PROBLEM TO WORK ON | Reproduce all the material exactly, minus any pictures it holds.

DATA BLOCK |
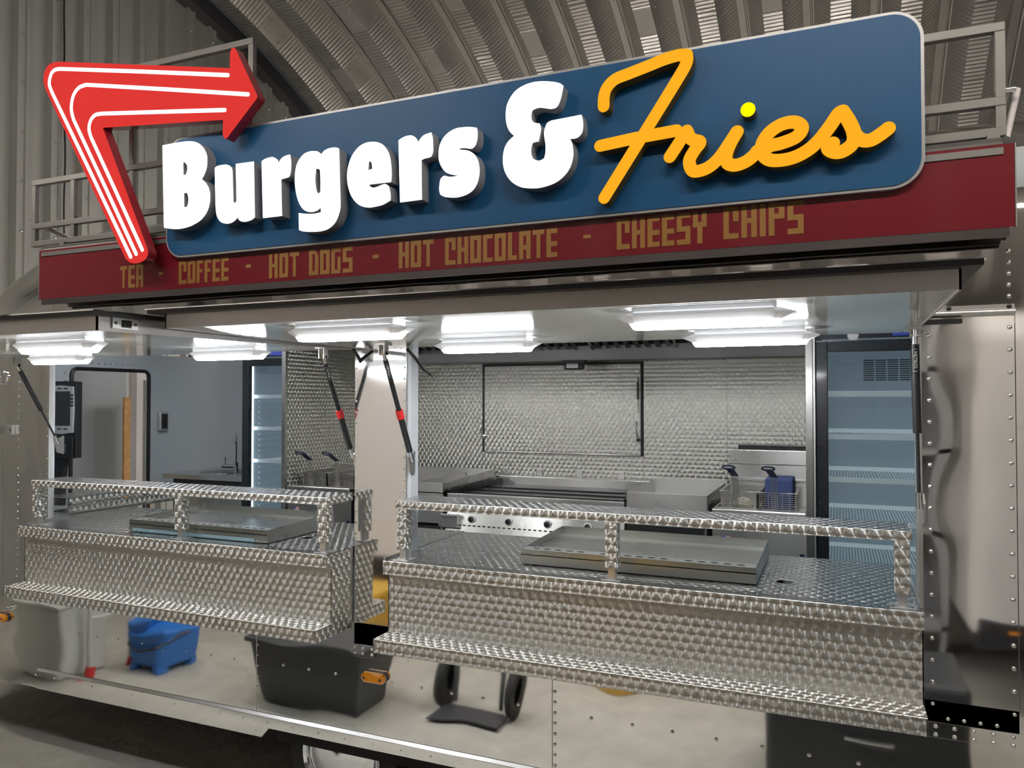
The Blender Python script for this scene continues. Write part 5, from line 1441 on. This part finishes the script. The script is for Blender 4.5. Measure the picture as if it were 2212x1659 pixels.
# equipment case
t = thing('equipment_case', 'dark equipment case mirrored under the right end of the counter', 'case', (.09, -1.2, 0))
MB().box(-.28, .46, -1.45, -.95, .06, .52).build('shell', 'dark_tote', t, bevel=.02)
MB().box(-.29, .47, -1.46, -.94, .40, .43).build('lid_band', 'aluminium', t)
for x in (-.20, .38):
    for y in (-1.38, -1.02): MB().cyl((x, y, 0), (x, y, .07), .03, 12).build('castor', 'tyre', t)
MB().tube([(.0,-.945,.25),(.0,-.925,.27),(.18,-.925,.27),(.18,-.945,.25)], .008, 8).build('handle', 'chrome', t, smooth=True)
# white vans parked across the hall
def van(x0, x1, y1, z1, label, dirn):
    y0 = y1 - 1.8
    t = thing('white_van', label, 'van', ((x0+x1)/2, (y0+y1)/2, 0), 'white vans parked across the hall')
    MB().box(x0, x1, y0, y1, .36, z1).build('body', 'van_white', t, bevel=.12, segs=5)
    MB().box(x0+.03, x1-.03, y0+.03, y1+.012, .33, .52).build('sill', 'van_dark', t, bevel=.02)
    MB().box(x0+.14, x0+.20, y1-.05, y1+.018, .44, .465).build('marker', 'amber', t)
    for x in (x0+.55, x1-.55):
        for yy in (y1-.10, y0+.10):
            w = MB().lathe((x, yy, .33), [(.18,-.09),(.31,-.09),(.33,-.05),(.33,.05),(.31,.09),(.18,.09)], 'y', 32).build('wheel', 'tyre', t, smooth=True)
            MB().lathe((x, yy, .33), [(.0001,-.08),(.18,-.08),(.18,.085),(.0001,.075)], 'y', 24).build('hub', 'aluminium', w, smooth=True)
    for zz in (1.0, 1.5): MB().box(x0+.2, x1-.2, y1-.002, y1+.003, zz, zz+.012).build('swage_line', 'van_white', t)
    return t
van(.60, 3.9, -2.15, 2.05, 'white van to the right of the camera, mirrored at the right edge', 1)
van(-3.75, -1.75, -2.25, 2.15, 'white van mirrored in the pillar between the hatches', 1)

# dark shelving behind the camera
t = thing('steel_shelving', 'tall dark steel shelving mirrored beside the right rivet row', 'shelving', (.33, -2.9, 0))
for x in (.08, .54):
    for y in (-3.1, -2.72): MB().box(x-.02, x+.02, y-.02, y+.02, 0, 2.3).build('upright', 'shelf_grey', t)
for z in (.3, .8, 1.3, 1.8, 2.28): MB().box(.06, .56, -3.12, -2.70, z, z+.03).build('shelf', 'shelf_grey', t)
MB().box(.06, .56, -3.13, -3.12, 0, 2.3).build('back_sheet', 'shelf_grey', t)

EXPECTED ANSWER |
The Blender Python script for this scene continues. Write part 5, from line 1441 on. This part finishes the script. The script is for Blender 4.5. Measure the picture as if it were 2212x1659 pixels.
# equipment case
t = thing('equipment_case', 'dark equipment case mirrored under the right end of the counter', 'case', (.09, -1.2, 0))
MB().box(-.28, .46, -1.45, -.95, .06, .52).build('shell', 'dark_tote', t, bevel=.02)
MB().box(-.29, .47, -1.46, -.94, .40, .43).build('lid_band', 'aluminium', t)
for x in (-.20, .38):
    for y in (-1.38, -1.02): MB().cyl((x, y, 0), (x, y, .07), .03, 12).build('castor', 'tyre', t)
MB().tube([(.0,-.945,.25),(.0,-.925,.27),(.18,-.925,.27),(.18,-.945,.25)], .008, 8).build('handle', 'chrome', t, smooth=True)
# white vans parked across the hall
def van(x0, x1, y1, z1, label, dirn):
    y0 = y1 - 1.8
    t = thing('white_van', label, 'van', ((x0+x1)/2, (y0+y1)/2, 0), 'white vans parked across the hall')
    MB().box(x0, x1, y0, y1, .36, z1).build('body', 'van_white', t, bevel=.12, segs=5)
    MB().box(x0+.03, x1-.03, y0+.03, y1+.012, .33, .52).build('sill', 'van_dark', t, bevel=.02)
    MB().box(x0+.14, x0+.20, y1-.05, y1+.018, .44, .465).build('marker', 'amber', t)
    for x in (x0+.55, x1-.55):
        for yy in (y1-.10, y0+.10):
            w = MB().lathe((x, yy, .33), [(.18,-.09),(.31,-.09),(.33,-.05),(.33,.05),(.31,.09),(.18,.09)], 'y', 32).build('wheel', 'tyre', t, smooth=True)
            MB().lathe((x, yy, .33), [(.0001,-.08),(.18,-.08),(.18,.085),(.0001,.075)], 'y', 24).build('hub', 'aluminium', w, smooth=True)
    for zz in (1.0, 1.5): MB().box(x0+.2, x1-.2, y1-.002, y1+.003, zz, zz+.012).build('swage_line', 'van_white', t)
    return t
van(.60, 3.9, -2.15, 2.05, 'white van to the right of the camera, mirrored at the right edge', 1)
van(-3.75, -1.75, -2.25, 2.15, 'white van mirrored in the pillar between the hatches', 1)

# dark shelving behind the camera
t = thing('steel_shelving', 'tall dark steel shelving mirrored beside the right rivet row', 'shelving', (.33, -2.9, 0))
for x in (.08, .54):
    for y in (-3.1, -2.72): MB().box(x-.02, x+.02, y-.02, y+.02, 0, 2.3).build('upright', 'shelf_grey', t)
for z in (.3, .8, 1.3, 1.8, 2.28): MB().box(.06, .56, -3.12, -2.70, z, z+.03).build('shelf', 'shelf_grey', t)
MB().box(.06, .56, -3.13, -3.12, 0, 2.3).build('back_sheet', 'shelf_grey', t)